In June, 2018 we reported many landlords were feeling they were being forced to shoulder their tenants’ loss when those tenants sought store closures and substantial rental reductions by way of Company Voluntary Arrangements (‘CVAs’). The British Property Federation called upon the Government to undertake a much needed review of the CVA procedure which, the BPF claimed, ‘risks undermining the UK’s global reputation and deterring much needed investment into our town and city centres’. To date, nothing has happened in Parliamentary terms (Parliament having only one topic on its members’ minds: Brexit) but the courts have been asked to intervene (Discovery (Northampton) Ltd and others v Debenhams Retail Ltd and others [2019] EWHC 2441).

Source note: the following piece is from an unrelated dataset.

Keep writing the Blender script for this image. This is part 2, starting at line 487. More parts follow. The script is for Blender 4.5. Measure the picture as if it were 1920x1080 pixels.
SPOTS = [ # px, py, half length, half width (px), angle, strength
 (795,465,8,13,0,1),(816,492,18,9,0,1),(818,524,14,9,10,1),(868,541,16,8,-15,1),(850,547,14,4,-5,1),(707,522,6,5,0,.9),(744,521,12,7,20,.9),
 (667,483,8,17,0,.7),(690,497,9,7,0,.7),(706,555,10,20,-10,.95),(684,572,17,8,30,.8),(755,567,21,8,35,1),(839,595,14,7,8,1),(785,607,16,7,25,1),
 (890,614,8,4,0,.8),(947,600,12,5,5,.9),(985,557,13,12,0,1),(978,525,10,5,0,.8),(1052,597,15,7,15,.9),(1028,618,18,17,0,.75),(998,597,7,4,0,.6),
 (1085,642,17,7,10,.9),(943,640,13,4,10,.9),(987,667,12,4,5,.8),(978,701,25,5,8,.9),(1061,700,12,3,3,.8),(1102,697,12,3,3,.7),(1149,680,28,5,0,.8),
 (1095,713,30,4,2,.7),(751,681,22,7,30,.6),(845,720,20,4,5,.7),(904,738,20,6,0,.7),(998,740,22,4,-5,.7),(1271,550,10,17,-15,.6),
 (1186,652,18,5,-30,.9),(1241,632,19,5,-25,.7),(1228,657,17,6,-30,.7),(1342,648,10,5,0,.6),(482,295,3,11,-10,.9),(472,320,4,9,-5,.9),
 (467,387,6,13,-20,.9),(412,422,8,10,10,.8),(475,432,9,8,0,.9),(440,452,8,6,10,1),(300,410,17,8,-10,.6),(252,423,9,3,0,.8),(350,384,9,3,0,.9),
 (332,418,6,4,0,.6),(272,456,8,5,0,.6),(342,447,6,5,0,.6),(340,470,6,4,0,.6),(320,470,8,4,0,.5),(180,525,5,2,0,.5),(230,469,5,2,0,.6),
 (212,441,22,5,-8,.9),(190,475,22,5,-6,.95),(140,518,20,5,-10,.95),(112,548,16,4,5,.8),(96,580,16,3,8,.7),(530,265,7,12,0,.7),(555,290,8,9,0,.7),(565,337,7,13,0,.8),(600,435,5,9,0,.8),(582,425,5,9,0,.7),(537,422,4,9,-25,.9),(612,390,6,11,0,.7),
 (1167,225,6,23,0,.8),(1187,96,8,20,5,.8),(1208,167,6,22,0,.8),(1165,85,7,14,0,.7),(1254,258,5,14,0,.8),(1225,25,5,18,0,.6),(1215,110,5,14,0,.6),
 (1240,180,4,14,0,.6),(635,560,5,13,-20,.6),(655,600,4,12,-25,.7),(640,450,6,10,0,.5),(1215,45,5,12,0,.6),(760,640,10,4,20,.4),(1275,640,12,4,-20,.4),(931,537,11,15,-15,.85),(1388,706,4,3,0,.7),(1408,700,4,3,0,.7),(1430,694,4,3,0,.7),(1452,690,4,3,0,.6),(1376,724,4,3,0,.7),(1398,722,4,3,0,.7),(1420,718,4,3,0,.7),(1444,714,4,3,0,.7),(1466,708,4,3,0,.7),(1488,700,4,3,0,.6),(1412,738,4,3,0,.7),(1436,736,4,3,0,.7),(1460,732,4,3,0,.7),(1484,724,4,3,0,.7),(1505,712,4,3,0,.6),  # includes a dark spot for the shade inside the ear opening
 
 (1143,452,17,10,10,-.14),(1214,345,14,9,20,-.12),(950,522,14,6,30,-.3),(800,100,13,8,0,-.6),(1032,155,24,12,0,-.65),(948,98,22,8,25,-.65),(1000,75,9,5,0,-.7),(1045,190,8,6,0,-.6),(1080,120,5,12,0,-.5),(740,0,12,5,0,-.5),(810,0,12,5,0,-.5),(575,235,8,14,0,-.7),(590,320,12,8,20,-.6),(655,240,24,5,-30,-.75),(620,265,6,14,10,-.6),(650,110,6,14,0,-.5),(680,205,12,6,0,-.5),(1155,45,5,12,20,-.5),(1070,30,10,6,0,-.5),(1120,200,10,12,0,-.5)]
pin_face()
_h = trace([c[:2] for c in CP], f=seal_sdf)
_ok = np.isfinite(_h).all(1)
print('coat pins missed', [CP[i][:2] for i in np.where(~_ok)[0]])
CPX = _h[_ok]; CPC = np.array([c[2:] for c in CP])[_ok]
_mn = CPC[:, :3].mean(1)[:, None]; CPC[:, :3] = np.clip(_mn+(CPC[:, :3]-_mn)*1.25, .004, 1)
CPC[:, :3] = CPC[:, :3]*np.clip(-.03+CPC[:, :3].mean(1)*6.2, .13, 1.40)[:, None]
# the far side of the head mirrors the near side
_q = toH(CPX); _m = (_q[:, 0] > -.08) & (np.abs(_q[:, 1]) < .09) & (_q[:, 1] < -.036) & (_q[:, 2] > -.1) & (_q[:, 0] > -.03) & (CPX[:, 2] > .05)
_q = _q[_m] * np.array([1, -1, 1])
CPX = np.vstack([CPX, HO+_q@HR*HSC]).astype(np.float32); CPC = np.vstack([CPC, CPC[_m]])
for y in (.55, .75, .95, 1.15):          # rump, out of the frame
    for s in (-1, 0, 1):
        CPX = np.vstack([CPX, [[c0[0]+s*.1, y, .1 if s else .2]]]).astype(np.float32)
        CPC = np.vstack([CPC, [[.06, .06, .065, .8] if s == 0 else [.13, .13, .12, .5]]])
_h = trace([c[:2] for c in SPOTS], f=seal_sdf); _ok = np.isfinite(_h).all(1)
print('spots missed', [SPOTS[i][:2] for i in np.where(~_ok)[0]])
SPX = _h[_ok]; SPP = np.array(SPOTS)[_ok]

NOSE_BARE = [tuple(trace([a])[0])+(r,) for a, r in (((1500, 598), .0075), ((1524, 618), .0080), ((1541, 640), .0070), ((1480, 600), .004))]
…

Giving judgement this month, Mr Justice Norris was asked to consider, inter alia, whether a CVA cannot reduce rent payable under leases because it is unfairly prejudicial to do so and whether landlords are treated less favourably than other unsecured creditors without proper justification. He held ‘the fact that future rent is reduced under the CVA does not inevitably transgress the requirements of common justice and basic fairness‘.

Further, the judge was satisfied that the reduced rents were at or above market rents although there ‘would have been “unfairness” if landlords were expected to take reductions in rent to below the market value of the premises concerned’. He was not swayed by the argument that by making beneficial use of premises let to it, the tenant company must pay the full contractual rent referable to the particular period of occupation and could not unilaterally reduce the contractual rent. He declared a CVA can vary existing obligations but not create new ones. A right of forfeiture within an existing lease is, however, a proprietary right that cannot be altered by a CVA. Of course, landlords are unlikely presently to exercise a right to forfeit a lease of retail premises as the likelihood of re-letting is often remote.

Mr Just Norris recognises, in his judgement, that the applicatns are likely to appeal – so, watch this space!